Although she is well-known for her fiction, Gaitskill decided to read a long passage from an unpublished nonfiction essay called “Lost Cat.” The essay compares the loss of Gaitskill’s cat to the loss of her foster child. Gaitskill wonders who decides what is tragic. Who is to say that the cat, who was with her for years, is less important than the child she was with for only months?
This is the kind of depth that is typical of Gaitskill’s work, but do not expect to be drowned in a pool of sorrow. Gaitskill’s writing is diverse. When speaking of her cat, she said, “I liked Chance as I liked all kittens. He liked me as a food dispenser.” However, she also went on to analyze the emotions of cats. “An animal can receive love far more easily than a human,” she read. Gaitskill provides balance between the serious and lighthearted that makes her writing enthralling.
Plenty of students and professors attended the event. Dr. Heather Brown, an English professor, said, “Well, I always come to Visiting Writers [events] if I can. They consistently deliver in terms of the quality of the writers.” This event was no different for Brown. She added, “I thought that it was both a really beautifully crafted piece of nonfiction prose, and also, expertly read by her in her delivery.”
Brown did not require but encouraged students in her Introduction to Literary Studies class to attend. “I’m encouraging students to attend these events so that they can get exposed to what it means to focus on the written word and to engage with language in its aesthetic value,” Brown said.
Courtney Luk, senior English major, attended for extra credit in multiple classes. One of her professors had incorporated Gaitskill’s first collection of short stories into the curriculum. “In my Advanced Creative Writing Seminar with Professor Emmons, we just finished reading ‘Bad Behavior’ by Gaitskill, so it was a great tie in. It was nice to match a name to the work.”
Despite attending for extra credit, Luk does genuinely enjoy the Visiting Writers series. “I’ve been to three this academic year. It’s a great program that promotes literature and public readings with writers outside of Monmouth.”

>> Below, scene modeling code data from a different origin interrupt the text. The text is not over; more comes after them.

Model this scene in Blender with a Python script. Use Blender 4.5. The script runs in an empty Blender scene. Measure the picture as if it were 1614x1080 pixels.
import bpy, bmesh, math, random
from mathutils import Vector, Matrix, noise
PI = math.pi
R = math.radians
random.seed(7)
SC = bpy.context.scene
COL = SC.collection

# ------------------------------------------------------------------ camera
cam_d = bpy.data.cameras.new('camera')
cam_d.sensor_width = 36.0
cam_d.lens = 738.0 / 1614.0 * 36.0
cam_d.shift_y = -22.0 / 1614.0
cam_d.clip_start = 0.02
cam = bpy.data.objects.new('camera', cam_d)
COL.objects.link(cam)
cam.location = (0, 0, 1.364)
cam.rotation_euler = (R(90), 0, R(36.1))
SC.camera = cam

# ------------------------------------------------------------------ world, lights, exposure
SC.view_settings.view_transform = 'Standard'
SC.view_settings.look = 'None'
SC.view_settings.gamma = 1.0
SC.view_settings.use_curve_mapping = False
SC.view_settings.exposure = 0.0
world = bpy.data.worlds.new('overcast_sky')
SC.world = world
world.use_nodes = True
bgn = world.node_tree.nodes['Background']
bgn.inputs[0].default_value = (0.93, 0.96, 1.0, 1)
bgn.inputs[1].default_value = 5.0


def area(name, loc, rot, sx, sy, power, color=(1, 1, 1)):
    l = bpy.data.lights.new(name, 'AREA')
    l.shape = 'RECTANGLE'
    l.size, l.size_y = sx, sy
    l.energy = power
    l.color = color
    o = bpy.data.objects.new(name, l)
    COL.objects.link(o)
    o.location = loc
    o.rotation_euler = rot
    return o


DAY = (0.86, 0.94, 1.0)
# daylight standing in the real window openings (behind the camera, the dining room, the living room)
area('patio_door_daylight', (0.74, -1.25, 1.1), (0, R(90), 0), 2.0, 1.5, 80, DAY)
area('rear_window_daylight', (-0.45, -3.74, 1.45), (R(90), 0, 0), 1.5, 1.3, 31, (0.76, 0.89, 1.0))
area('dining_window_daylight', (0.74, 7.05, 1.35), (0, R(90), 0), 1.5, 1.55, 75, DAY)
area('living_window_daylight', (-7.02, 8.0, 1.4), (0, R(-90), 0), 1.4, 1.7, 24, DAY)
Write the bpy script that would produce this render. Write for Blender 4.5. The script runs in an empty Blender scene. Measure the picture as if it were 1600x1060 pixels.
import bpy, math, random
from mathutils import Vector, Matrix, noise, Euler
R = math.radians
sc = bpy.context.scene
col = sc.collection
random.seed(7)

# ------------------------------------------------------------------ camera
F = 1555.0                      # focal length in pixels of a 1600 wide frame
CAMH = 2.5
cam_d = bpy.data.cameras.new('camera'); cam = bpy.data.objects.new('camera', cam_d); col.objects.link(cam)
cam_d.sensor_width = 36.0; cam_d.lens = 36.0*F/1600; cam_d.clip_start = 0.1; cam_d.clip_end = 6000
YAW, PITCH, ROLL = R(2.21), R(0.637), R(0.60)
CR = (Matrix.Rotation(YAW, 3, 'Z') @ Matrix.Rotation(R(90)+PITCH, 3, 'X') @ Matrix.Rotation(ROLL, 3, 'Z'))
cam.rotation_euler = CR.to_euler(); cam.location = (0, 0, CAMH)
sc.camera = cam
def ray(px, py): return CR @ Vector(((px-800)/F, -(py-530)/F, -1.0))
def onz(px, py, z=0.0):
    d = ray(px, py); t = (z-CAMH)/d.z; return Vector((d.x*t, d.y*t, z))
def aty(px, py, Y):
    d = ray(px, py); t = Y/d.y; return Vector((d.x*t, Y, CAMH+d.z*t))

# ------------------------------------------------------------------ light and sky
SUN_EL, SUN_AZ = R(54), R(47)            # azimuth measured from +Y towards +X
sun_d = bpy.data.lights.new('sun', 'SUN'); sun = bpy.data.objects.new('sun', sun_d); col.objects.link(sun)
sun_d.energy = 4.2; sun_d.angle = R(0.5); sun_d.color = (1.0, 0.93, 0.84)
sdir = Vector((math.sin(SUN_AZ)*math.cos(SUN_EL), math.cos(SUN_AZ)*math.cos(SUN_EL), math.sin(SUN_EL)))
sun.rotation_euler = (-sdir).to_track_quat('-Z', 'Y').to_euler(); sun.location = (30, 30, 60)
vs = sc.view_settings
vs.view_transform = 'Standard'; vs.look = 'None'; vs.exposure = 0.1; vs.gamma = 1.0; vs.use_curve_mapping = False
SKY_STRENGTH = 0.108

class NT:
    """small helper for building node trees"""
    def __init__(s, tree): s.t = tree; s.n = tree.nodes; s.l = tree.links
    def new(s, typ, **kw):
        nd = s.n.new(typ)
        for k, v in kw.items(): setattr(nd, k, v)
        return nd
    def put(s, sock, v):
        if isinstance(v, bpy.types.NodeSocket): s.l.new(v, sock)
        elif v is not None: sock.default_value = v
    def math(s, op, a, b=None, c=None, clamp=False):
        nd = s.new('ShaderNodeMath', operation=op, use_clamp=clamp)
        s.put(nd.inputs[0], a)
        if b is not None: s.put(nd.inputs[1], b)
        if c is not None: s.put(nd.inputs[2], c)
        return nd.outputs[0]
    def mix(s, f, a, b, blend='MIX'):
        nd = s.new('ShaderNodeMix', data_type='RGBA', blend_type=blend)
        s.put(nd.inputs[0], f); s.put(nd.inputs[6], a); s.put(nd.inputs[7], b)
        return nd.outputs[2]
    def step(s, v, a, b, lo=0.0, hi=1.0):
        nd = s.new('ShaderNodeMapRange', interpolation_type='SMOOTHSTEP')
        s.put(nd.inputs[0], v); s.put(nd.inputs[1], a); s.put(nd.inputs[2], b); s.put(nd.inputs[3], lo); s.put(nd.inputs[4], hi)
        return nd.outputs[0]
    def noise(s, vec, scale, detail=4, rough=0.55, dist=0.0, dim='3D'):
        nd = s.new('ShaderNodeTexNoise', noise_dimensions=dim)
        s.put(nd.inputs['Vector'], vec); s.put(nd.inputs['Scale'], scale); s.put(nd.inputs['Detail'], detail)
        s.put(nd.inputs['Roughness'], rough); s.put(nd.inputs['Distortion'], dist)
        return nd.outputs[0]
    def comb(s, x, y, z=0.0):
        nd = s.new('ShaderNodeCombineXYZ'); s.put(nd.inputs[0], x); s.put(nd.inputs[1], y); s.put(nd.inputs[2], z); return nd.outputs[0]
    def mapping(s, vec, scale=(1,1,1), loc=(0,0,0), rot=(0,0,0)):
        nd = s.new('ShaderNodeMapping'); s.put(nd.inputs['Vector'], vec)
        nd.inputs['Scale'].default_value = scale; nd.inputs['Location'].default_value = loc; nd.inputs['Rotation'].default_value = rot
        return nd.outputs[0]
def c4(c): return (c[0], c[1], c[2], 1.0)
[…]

Plenty of students were there at the behest of their teachers. Shauna McArdle, English major, also attended as extra credit for her Contemporary American Literature class. The senior did not expect to be so entertained. McArdle said, “I’m not going to lie, I thought I was going to be really bored. But it was really interesting and different from what we read in class. So yeah, I really enjoyed it actually.”
Brown pointed out that the event is very different from reading literature. “It’s not just about reading it. When you hear it, when you are in a room full of people who are dedicated to the act of receiving it from the person who wrote it, I think that’s a powerful thing. I think there’s community in that that you don’t always get when it’s you and your book.”
The next Visiting Writer event will be with Pulitzer Prize winner C.K. Williams on April 4 at 4:30 pm in Wilson Auditorium.